Task prompt: Note each line where "script" appears, and copy it.

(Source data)
┌──
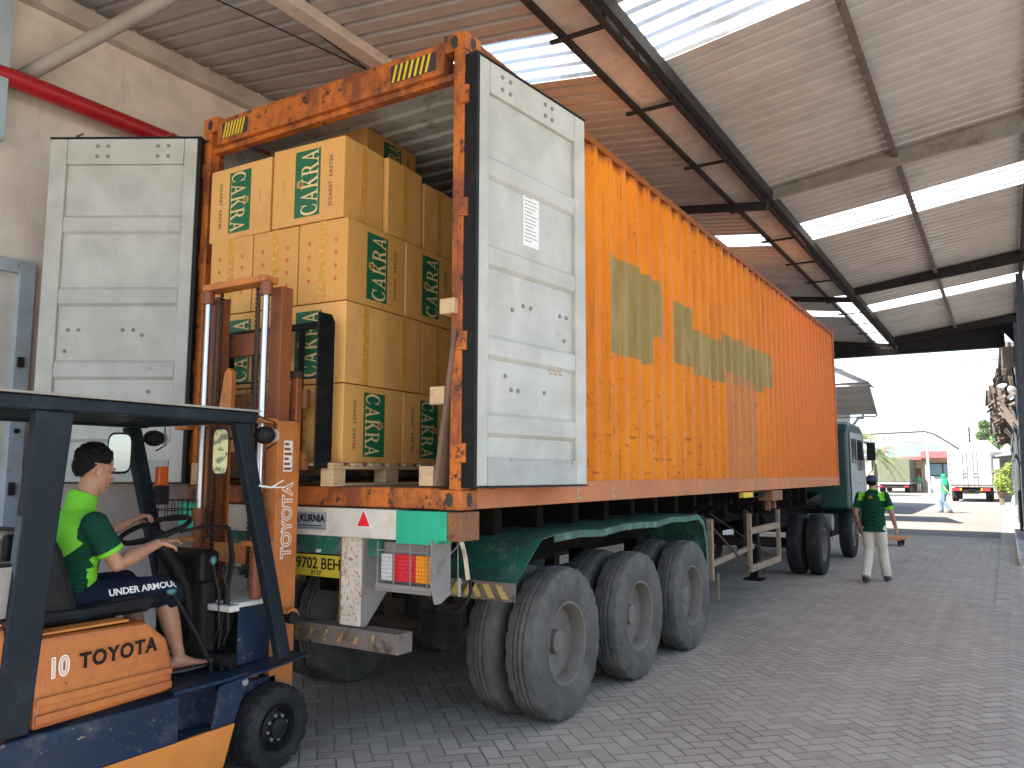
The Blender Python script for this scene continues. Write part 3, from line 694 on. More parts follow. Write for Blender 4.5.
# doors : local X from hinge outwards, inner face on local -Y*s side
def door(s, loc, ang):
    H0, H1, Wd = .14, 2.725, (1.17 if s > 0 else 1.125)
    z = lambda v: v      # local z measured from container base
    fi = lambda a, b: (min(-s*a, -s*b), max(-s*a, -s*b))
    g = MB(); y0, y1 = fi(0, .030); g.box(.02, Wd-.02, y0, y1, H0+.02, H1-.02)
    d = g.build('door', 'door_white', None); d.parent = con; d.location = Vector(loc)-Vector(CL); d.rotation_euler = (0, 0, ang)
    fr = MB(); a, b = fi(-.022, .056)
    fr.box(.0, .10, a, b, H0, H1).box(Wd-.13, Wd, a, b, H0, H1).box(.102, Wd-.132, a, b, H1-.20, H1)
    fr.build('door_frame', 'door_white', None, bevel=.008).parent = d
    k = MB(); k.box(.102, Wd-.132, a, b, H0, H0+.16); k.build('bottom_rail', 'door_shade', None, bevel=.006).parent = d
    rb = MB(); a, b = fi(.028, .052)
    for zc in (2.06, 1.51, .96, .50):
        bb = fi(.030, .052)
        rb.add([(.101, -s*.030, zc-.075), (.101, -s*.052, zc-.05), (.101, -s*.052, zc+.05), (.101, -s*.030, zc+.075),
                (Wd-.131, -s*.030, zc-.075), (Wd-.131, -s*.052, zc-.05), (Wd-.131, -s*.052, zc+.05), (Wd-.131, -s*.030, zc+.075)],
               [(0, 1, 2, 3), (7, 6, 5, 4), (0, 4, 5, 1), (1, 5, 6, 2), (2, 6, 7, 3), (3, 7, 4, 0)])
    for q in pieces(rb): q.build('stiffener', 'door_white', None, bevel=.004).parent = d
    bt = MB()
    for x, zz, yy in [(.22, 2.665, .057), (.30, 2.665, .057), (.22, 2.585, .057), (.30, 2.585, .057), (.68, 2.665, .057), (.76, 2.665, .057), (.68, 2.585, .057), (.76, 2.585, .057),
                  (Wd-.21, 1.26, .031), (Wd-.29, 1.26, .031), (Wd-.62, 1.26, .031), (Wd-.70, 1.26, .031), (.35, .72, .031), (.42, .72, .031), (.70, .73, .031), (.36, 1.22, .031), (.29, .80, .031), (.93, 1.1, .031)]:
        MB().cyl((x, -s*yy, zz), (x, -s*(yy+.006), zz), .014, n=10).build('bolt', 'grey_plate', None).parent = d
    gk = MB(); a, b = fi(-.03, .062)
    gk.box(-.03, -.004, a, b, H0-.01, H1+.012); gk.box(-.004, Wd+.004, a, b, H1+.002, H1+.012); gk.box(-.004, Wd+.004, a, b, H0-.012, H0-.002)
    gk.build('rubber_seal', 'black', None).parent = d
    hk = MB()
    for x in (.25, .95):
        hk.tube([(x, s*.02, H1+.01), (x+.02, s*.02, H1+.05), (x-.03, s*.02, H1+.075)], [.012, .012, .006], 6)
    for q in pieces(hk): q.build('lock_cam', 'rust_end', None).parent = d
    rod = MB()
    for x in (.27, .93): MB().cyl((x, s*.05, H0-.02), (x, s*.05, H1+.03), .016, n=10).build('lock_rod', 'cont_rust', None).parent = d
    bk = MB(); a, b = fi(-.024, -.003); bk.box(.01, Wd-.01, a, b, H0+.01, H1-.01)
    bk.build('outer_skin', 'cont_side', None).parent = d
    return d
dR = door(1, (.034, .03, 1.47), R(84.0))
dL = door(-1, (-2.445, -.02, 1.47), R(180+30.5))
# paper label on right door
g = MB().box(.47, .64, -.0325, -.0312, 1.66, 2.01); pl = g.build('paper_label', 'paper', None); pl.parent = dR
g = MB()
for i in range(13):
    zz = 1.985-i*.024; g.box(.485, .485+(.12 if i % 4 else .075)+.015*((i*7) % 3)/2, -.0335, -.0328, zz-.004, zz)
g.build('print_lines', 'ink_fade', None).parent = dR
g = MB()
for i in range(9):
    for j in range(6):
        if (i*7+j*5+i*j) % 3: g.box(.74+i*.019, .752+i*.019, -.0325, -.0312, .86+j*.019, .871+j*.019)
g.build('stamp_mark', 'ink_faint', None).parent = dR

# ================================================================== TRAILER
tr = thing('trailer', (-1.219, 4, 0), 'green and white skeletal trailer with triple axles carrying the orange container', 'trailer')
for x in (-.95, -1.66): MB().box(x, x+.17, .15, 11.6, 1.0, 1.42).build('chassis_beam', 'chassis', tr)
g = MB()
for i in range(19): y = .45+i*.6; g.box(-2.36, -.42, y-.05, y+.05, 1.22 if i % 2 else 1.12, 1.46)
build_each(g, 'cross_member', 'chassis', tr)
MB().box(-2.42, -2.37, .2, 11.6, 1.20, 1.462).build('light_block_rail', 'chassis', tr); MB().box(-2.41, -2.38, .6, 9.0, .62, 1.25).build('light_block_panel', 'chassis', tr)  # added far-side rail and panel, blocking light and wall seen under the container
MB().box(-1.45, -1.0, .3, 9.0, 1.30, 1.33).build('cable_tray', 'chassis', tr)
rb = MB().box(-2.16, -.442, -.035, .13, 1.29, 1.466).build('rear_beam', 'white_beam', tr, bevel=.006)
MB().prism([(-.44, 1.272), (-.16, 1.272), (-.12, 1.30), (-.07, 1.30), (-.07, 1.464), (-.44, 1.464)], 'y', -.04, .13).build('beam_end', 'green', tr, bevel=.004)
MB().box(-.068, .03, -.04, .15, 1.30, 1.464).box(-.02, .034, .0, .12, 1.36, 1.40).build('twist_lock_pocket', 'rust_end', tr, bevel=.008)
MB().prism([(-2.16-.02, 1.272), (-2.35, 1.272), (-2.42, 1.30), (-2.47, 1.30), (-2.47, 1.464), (-2.18, 1.464)], 'y', -.04, .13).build('beam_end', 'green', tr, bevel=.004)
MB().box(-2.16, -.60, .02, .12, 1.17, 1.288).build('under_beam', 'green_dk', tr)
MB().prism([(-.755, 1.355), (-.63, 1.355), (-.6925, 1.463)], 'y', -.039, -.036, 0).prism([(-.742, 1.362), (-.643, 1.362), (-.6925, 1.452)], 'y', -.044, -.0395, 1).build('reflector_triangle', ['paper', 'red_tri'], tr)
npl = MB().box(-1.285, -1.005, -.041, -.036, 1.325, 1.435).build('name_plate', 'label_grey', tr)
text_mesh('KURNIA', .062, 'ink', npl, (-1.125, -.0425, 1.395), (1, 0, 0), (0, 0, 1), offset=.0022, xscale=.95)
MB().prism([(-1.27, 1.365), (-1.235, 1.365), (-1.252, 1.42)], 'y', -.043, -.0415).build('emblem', 'green_dk', npl)
MB().box(-1.27, -1.02, -.0425, -.0415, 1.335, 1.338).box(-1.25, -1.04, -.0425, -.0415, 1.348, 1.354).build('print_line', 'ink', npl)
lp = MB().box(-1.385, -.90, .002, .008, 1.03, 1.165).build('number_plate', 'yellow_pl', tr, bevel=.003)
text_mesh('B 9702 BEH', .098, 'ink', lp, (-1.145, 0, 1.108), (1, 0, 0), (0, 0, 1), offset=.0012, xscale=.98)
text_mesh('01·27', .04, 'ink', lp, (-1.12, 0, 1.052), (1, 0, 0), (0, 0, 1), offset=.0004)
MB().box(-1.13, -1.10, .004, .02, 1.18, 1.20).build('plate_lamp', 'clear_lens', tr)
def rear_post(x0):
    p = MB().box(x0, x0+.165, -.02, .01, .76, 1.288).build('bumper_post', 'white_rust', tr, bevel=.003)
    MB().prism([(-.018, .76), (.02, .76), (.24, .98), (.24, 1.288), (-.018, 1.288)], 'x', x0+.168, x0+.180).build('gusset', 'grey_plate', p)
    MB().prism([(-.018, .76), (.02, .76), (.24, .98), (.24, 1.288), (-.018, 1.288)], 'x', x0-.014, x0-.002).build('gusset', 'rust_end', p)
rear_post(-.885); rear_post(-1.72)
bb = MB().box(-2.04, -.40, -.05, .085, .635, .752).build('bumper_bar', 'bumper_br', tr, bevel=.004)
g = MB()
for i in range(13):
    a = -2.0+i*.125
    if a+.09 > -.42: break
    g.prism([(a, .665), (a+.03, .655), (a+.055, .725), (a+.03, .73)], 'y', -.0545, -.0525, 0)
g.build('hazard_stripe', ['stripe_worn'], bb)
def lamp(x0, flip=False):
    h = MB().box(x0, x0+.40, .045, .10, 1.02, 1.27).box(x0-.01, x0+.41, -.02, .10, .985, 1.03).build('lamp_housing', 'grey_plate', tr, bevel=.004)
    cols = ['clear_lens', 'red_lens', 'amber_lens']; ws = [.085, .17, .13]; x = x0+.008
    if flip: cols = cols[::-1]; ws = ws[::-1]
    for c, w in zip(cols, ws):
        g = MB()
        nc = max(2, int(w/.02))
        for i in range(nc):
            for j in range(7): g.box(x+i*w/nc+.001, x+(i+1)*w/nc-.001, .012, .044, 1.045+j*.0225, 1.0665+j*.0225)
        g.build('lens', c, h, bevel=.002); x += w+.004
    g = MB()
    for i in range(4): g.cyl((x0+.01+i*.125, -.022, .99), (x0+.01+i*.125, -.022, 1.275), .004, n=6)
    for zz in (1.225, 1.0): g.cyl((x0, -.022, zz), (x0+.395, -.022, zz), .004, n=6)
    for i in (0, 3): g.cyl((x0+.01+i*.125, -.022, 1.225), (x0+.01+i*.125, .04, 1.225), .004, n=6)
    g.build('lamp_guard', 'grey_plate', h)
lamp(-.60); lamp(-2.24, True)
MB().prism([(-.06, 1.30), (.12, 1.30), (.12, .98), (.03, .94), (-.02, .94), (-.06, 1.05)], 'x', -.165, -.153).build('side_plate', 'grey_plate', tr)
MB().tube([(-.02, .0, 1.30), (.02, -.05, 1.24), (.0, -.02, 1.10), (.0, -.02, 1.03)], .003, 6).tube([(.0, .0, 1.29), (-.08, -.03, 1.20), (-.1, 0, 1.22)], .003, 6).tube([(.01, -.02, 1.10), (0.01, -.02, 1.0)], .009, 8).build('dangling_wire', 'grey_plate', tr)
MB().tube([(.03, -.03, 1.30), (.07, -.05, 1.22), (.09, -.05, 1.10)], .014, 8, flat=.4).build('dangling_strap', 'haz_w', tr)
MB().tube([(-.14, .3, 1.05), (-.12, .28, .98), (-.13, .26, .92), (-.17, .25, .87), (-.22, .25, .85), (-.28, .27, .86), (-.34, .3, .92)], .010, 8).build('air_hose', 'black', tr, smooth=True)
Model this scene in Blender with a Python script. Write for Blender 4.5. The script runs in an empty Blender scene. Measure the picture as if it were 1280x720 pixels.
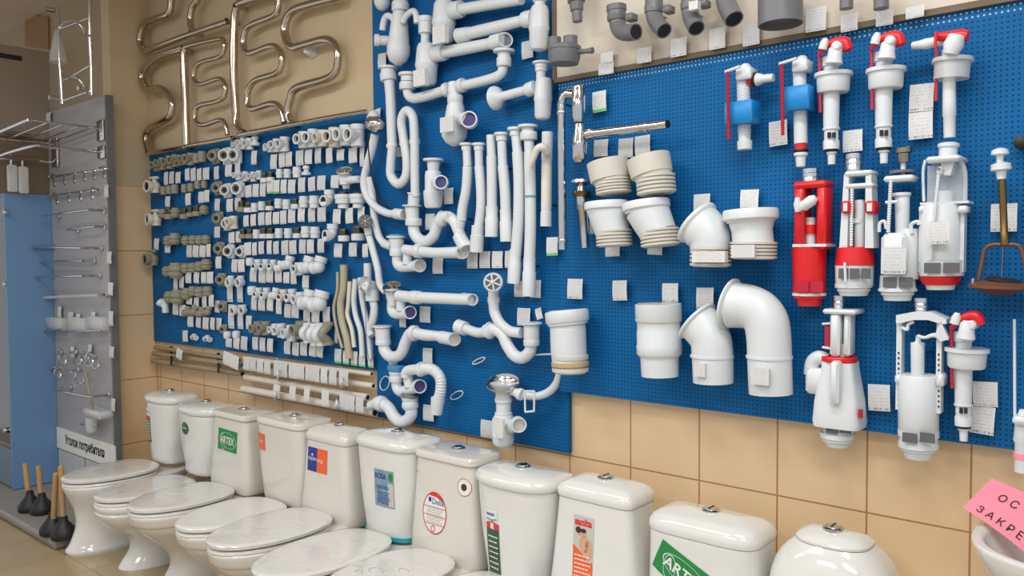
import bpy, math, random
from mathutils import Vector, Matrix, Euler
random.seed(7)
sc = bpy.context.scene
COL = sc.collection
V = Vector
pi = math.pi

# ------------------------------------------------------------------ camera
F = 1000.0
YAW, PITCH, ROLL = .6996, .0404, -.006
CAM = V((4.1530, -2.2767, 1.4583))
_cy, _sy = math.cos(YAW), math.sin(YAW)
FW = V((-_sy * math.cos(PITCH), _cy * math.cos(PITCH), -math.sin(PITCH)))
_rt = V((_cy, _sy, 0)); _up = _rt.cross(FW)
RT = _rt * math.cos(ROLL) + _up * math.sin(ROLL)
UP = _up * math.cos(ROLL) - _rt * math.sin(ROLL)
cd = bpy.data.cameras.new('camera'); co = bpy.data.objects.new('camera', cd); COL.objects.link(co)
cd.sensor_width = 36; cd.lens = 36 * F / 1280; cd.clip_start = .05
mw = Matrix((RT, UP, -FW)).transposed().to_4x4(); mw.translation = CAM
co.matrix_world = mw
sc.camera = co

# survey helpers: a sight line met with a vertical plane y=-off (parallel to the tiled wall), z=h or x=k
def ray(px, py): return FW + RT * ((px - 640) / F) - UP * ((py - 360) / F)
def W(px, py, off=0.0):
    d = ray(px, py); return CAM + d * ((-off - CAM.y) / d.y)
def Zp(px, py, z):
    d = ray(px, py); return CAM + d * ((z - CAM.z) / d.z)
def Xp(px, py, x):
    d = ray(px, py); return CAM + d * ((x - CAM.x) / d.x)
def Sc(p): return (p - CAM).dot(FW) / F          # metres per picture unit at a point

# ------------------------------------------------------------------ materials
def lin(c):
    return tuple(((v / 255) / 12.92 if v / 255 <= .04045 else ((v / 255 + .055) / 1.055) ** 2.4) for v in c) + (1,)
class NT:
    def __init__(s, name):
        s.m = bpy.data.materials.new(name); s.m.use_nodes = True
        s.t = s.m.node_tree; s.b = s.t.nodes['Principled BSDF']
    def n(s, ty, **kw):
        o = s.t.nodes.new(ty)
        for k, v in kw.items(): setattr(o, k, v)
        return o
    def l(s, a, b): s.t.links.new(a, b)
    def math(s, op, a, b=None, c=None):
        o = s.n('ShaderNodeMath', operation=op)
        for i, v in enumerate((a, b, c)):
            if v is None: continue
            if isinstance(v, (int, float)): o.inputs[i].default_value = v
            else: s.l(v, o.inputs[i])
        return o.outputs[0]
    def mix(s, f, a, b):
        o = s.n('ShaderNodeMix', data_type='RGBA')
        for i, v in ((0, f), (6, a), (7, b)):
            if isinstance(v, (int, float)): o.inputs[i].default_value = v
            elif isinstance(v, tuple): o.inputs[i].default_value = v
            else: s.l(v, o.inputs[i])
        return o.outputs[2]
def mat(name, c, rough=.4, metal=0, noise=0, nscale=40, bump=0, coat=0, trans=0, alpha=1, emit=0, vary=0):
    t = NT(name); b = t.b
    b.inputs['Base Color'].default_value = lin(c)
    b.inputs['Roughness'].default_value = rough; b.inputs['Metallic'].default_value = metal
    if coat: b.inputs['Coat Weight'].default_value = coat; b.inputs['Coat Roughness'].default_value = .08
    if trans: b.inputs['Transmission Weight'].default_value = trans
    if alpha < 1: b.inputs['Alpha'].default_value = alpha
    if noise or bump:
        tc = t.n('ShaderNodeTexCoord'); nz = t.n('ShaderNodeTexNoise'); nz.inputs['Scale'].default_value = nscale
        nz.inputs['Detail'].default_value = 4
        t.l(tc.outputs['Object'], nz.inputs['Vector'])
        if noise:
            c2 = tuple(max(0, v * (1 - noise)) for v in c)
            t.l(t.mix(nz.outputs['Fac'], lin(c), lin(c2)), b.inputs['Base Color'])
        if bump:
            bp = t.n('ShaderNodeBump'); bp.inputs['Strength'].default_value = bump; bp.inputs['Distance'].default_value = .01
            t.l(nz.outputs['Fac'], bp.inputs['Height']); t.l(bp.outputs['Normal'], b.inputs['Normal'])
    return t.m
M_ = {}
M_['plastic'] = mat('white_plastic', (216, 222, 225), .36, noise=.04, nscale=8)
M_['cream'] = mat('cream_plastic', (224, 221, 208), .42, noise=.06, nscale=10)
M_['ivory'] = mat('ivory_plastic', (222, 216, 202), .45, noise=.06, nscale=10)
M_['rib'] = mat('cream_rubber', (204, 201, 190), .55)
M_['tan'] = mat('tan_rubber', (190, 165, 120), .6)
M_['greyfit'] = mat('grey_polypropylene', (148, 145, 126), .5, noise=.12, nscale=12)
M_['greypipe'] = mat('grey_beige_pipe', (160, 146, 116), .5, noise=.1, nscale=6)
M_['beigepipe'] = mat('olive_beige_pipe', (182, 174, 146), .5, noise=.08, nscale=6)
M_['dgrey'] = mat('dark_grey_pvc', (112, 113, 116), .42, noise=.08, nscale=10)
M_['slot'] = mat('grey_window', (92, 92, 96), .6)
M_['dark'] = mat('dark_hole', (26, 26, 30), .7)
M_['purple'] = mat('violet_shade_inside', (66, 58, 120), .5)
M_['ceramic'] = mat('white_ceramic', (222, 222, 217), .1, coat=.6, noise=.02, nscale=3)
M_['ceramic_warm'] = mat('warm_white_ceramic', (217, 214, 204), .12, coat=.5, noise=.02, nscale=3)
M_['seat'] = mat('seat_plastic', (220, 219, 213), .22, coat=.2)
M_['film'] = mat('film_wrapped_lid', (216, 215, 209), .12, noise=.02, nscale=26, bump=.5, coat=.7)
M_['chrome'] = mat('chrome', (210, 210, 210), .13, 1)
M_['satin'] = mat('satin_chrome', (215, 219, 224), .28, 1)
M_['steel'] = mat('polished_steel_tube', (196, 184, 166), .13, 1)
M_['metal'] = mat('nickel_thread', (170, 164, 150), .3, 1, noise=.3, nscale=30)
M_['brass'] = mat('brass', (150, 120, 70), .32, 1, noise=.25, nscale=15)
M_['copper'] = mat('brown_copper_rubber', (132, 84, 54), .45, .3, noise=.2, nscale=15)
M_['red'] = mat('red_plastic', (214, 24, 30), .38)
M_['redrod'] = mat('dark_red_plastic', (180, 22, 50), .4)
M_['floatblue'] = mat('bright_blue_plastic', (10, 130, 200), .45)
M_['black'] = mat('black_rubber', (24, 24, 26), .5)
M_['wood'] = mat('pale_wood', (198, 158, 104), .55, noise=.2, nscale=20)
M_['woodstrip'] = mat('brown_wood_strip', (118, 100, 76), .6, noise=.2, nscale=14)
M_['greypanel'] = mat('grey_display_panel', (168, 167, 170), .45, noise=.06, nscale=3)
M_['paneledge'] = mat('panel_edge_grey', (104, 104, 102), .5)
M_['blueside'] = mat('slate_blue_panel', (104, 144, 186), .5, noise=.05, nscale=3)
M_['bluelow'] = mat('dusty_blue_front', (104, 128, 146), .5)
M_['beigeboard'] = mat('beige_grey_board', (142, 130, 114), .5, noise=.06, nscale=4)
M_['glassdark'] = mat('dark_cabinet_glass', (30, 32, 36), .08, coat=.3)
M_['glass'] = mat('clear_glass', (215, 225, 225), .06, alpha=.35)
M_['clear'] = mat('clear_plastic', (225, 228, 228), .2, alpha=.55)
M_['whiteboard'] = mat('white_display_board', (214, 204, 188), .5, noise=.05, nscale=2)
M_['platform'] = mat('grey_platform', (150, 145, 138), .5, noise=.08, nscale=6)
M_['paper'] = mat('white_paper', (226, 226, 222), .7)
M_['pink'] = mat('pink_paper', (250, 150, 168), .7, noise=.05, nscale=5)
M_['ink'] = mat('black_ink', (40, 36, 38), .6)
M_['teal'] = mat('teal_tape', (30, 160, 175), .35)
M_['green'] = mat('sticker_green', (18, 132, 62), .35)
M_['dgreen'] = mat('sticker_dark_green', (66, 96, 66), .4, noise=.3, nscale=30)
M_['orange'] = mat('sticker_orange', (232, 98, 44), .35)
M_['navy'] = mat('sticker_navy', (38, 48, 140), .35)
M_['stred'] = mat('sticker_red', (214, 52, 44), .35)
M_['stgrey'] = mat('sticker_grey', (192, 190, 182), .4)
M_['stblue'] = mat('sticker_pale_blue', (150, 186, 204), .4, noise=.5, nscale=25)
M_['inkblue'] = mat('sticker_blue', (36, 110, 160), .4)
M_['skin'] = mat('print_skin_tone', (206, 160, 128), .5)
M_['hair'] = mat('print_dark_brown', (60, 44, 36), .5)
M_['tagreen'] = mat('tag_green_stripe', (96, 196, 110), .6)
M_['bluefilm'] = mat('blue_film', (70, 140, 190), .3)
M_['orangewall'] = mat('orange_brown_paint', (150, 112, 72), .6, noise=.06, nscale=3)
M_['ceil'] = mat('ceiling_paint', (200, 180, 164), .8, noise=.04, nscale=2)
M_['tape'] = mat('blue_tie', (100, 150, 175), .5)

def pegmat(name, c, lit_top):
    t = NT(name); b = t.b
    g = t.n('ShaderNodeNewGeometry'); sx = t.n('ShaderNodeSeparateXYZ'); t.l(g.outputs['Position'], sx.inputs[0])
    s = .0125
    fx = t.math('SUBTRACT', t.math('FRACT', t.math('DIVIDE', t.math('ADD', sx.outputs[0], 10), s)), .5)
    fz = t.math('SUBTRACT', t.math('FRACT', t.math('DIVIDE', sx.outputs[2], s)), .5)
    d = t.math('SQRT', t.math('ADD', t.math('MULTIPLY', fx, fx), t.math('MULTIPLY', fz, fz)))
    h = t.math('LESS_THAN', d, .19)
    nz = t.n('ShaderNodeTexNoise'); nz.inputs['Scale'].default_value = 1.6; t.l(g.outputs['Position'], nz.inputs['Vector'])
    base = t.mix(nz.outputs['Fac'], lin(c), lin(tuple(v * .86 for v in c)))
    dark = lin(tuple(v * .48 for v in c))
    if lit_top:
        up = t.math('GREATER_THAN', sx.outputs[2], lit_top)
        hole = t.mix(up, dark, lin((170, 190, 205)))  # upper holes painted pale to stand for the lit wall showing through
    else: hole = dark
    t.l(t.mix(h, base, hole), b.inputs['Base Color'])
    b.inputs['Roughness'].default_value = .6; b.inputs['Specular IOR Level'].default_value = .18
    return t.m
M_['peg'] = pegmat('blue_pegboard', (8, 102, 166), None)
M_['pegr'] = pegmat('blue_pegboard_lit_top_holes', (8, 102, 166), 2.0245)
M_['pegl'] = pegmat('blue_pegboard_dim', (12, 102, 164), None)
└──
Solution for this task:
The Blender Python script for this scene continues. Write part 3, from line 694 on. More parts follow. Write for Blender 4.5.
Model this scene in Blender with a Python script. Write for Blender 4.5. The script runs in an empty Blender scene. Measure the picture as if it were 1280x720 pixels.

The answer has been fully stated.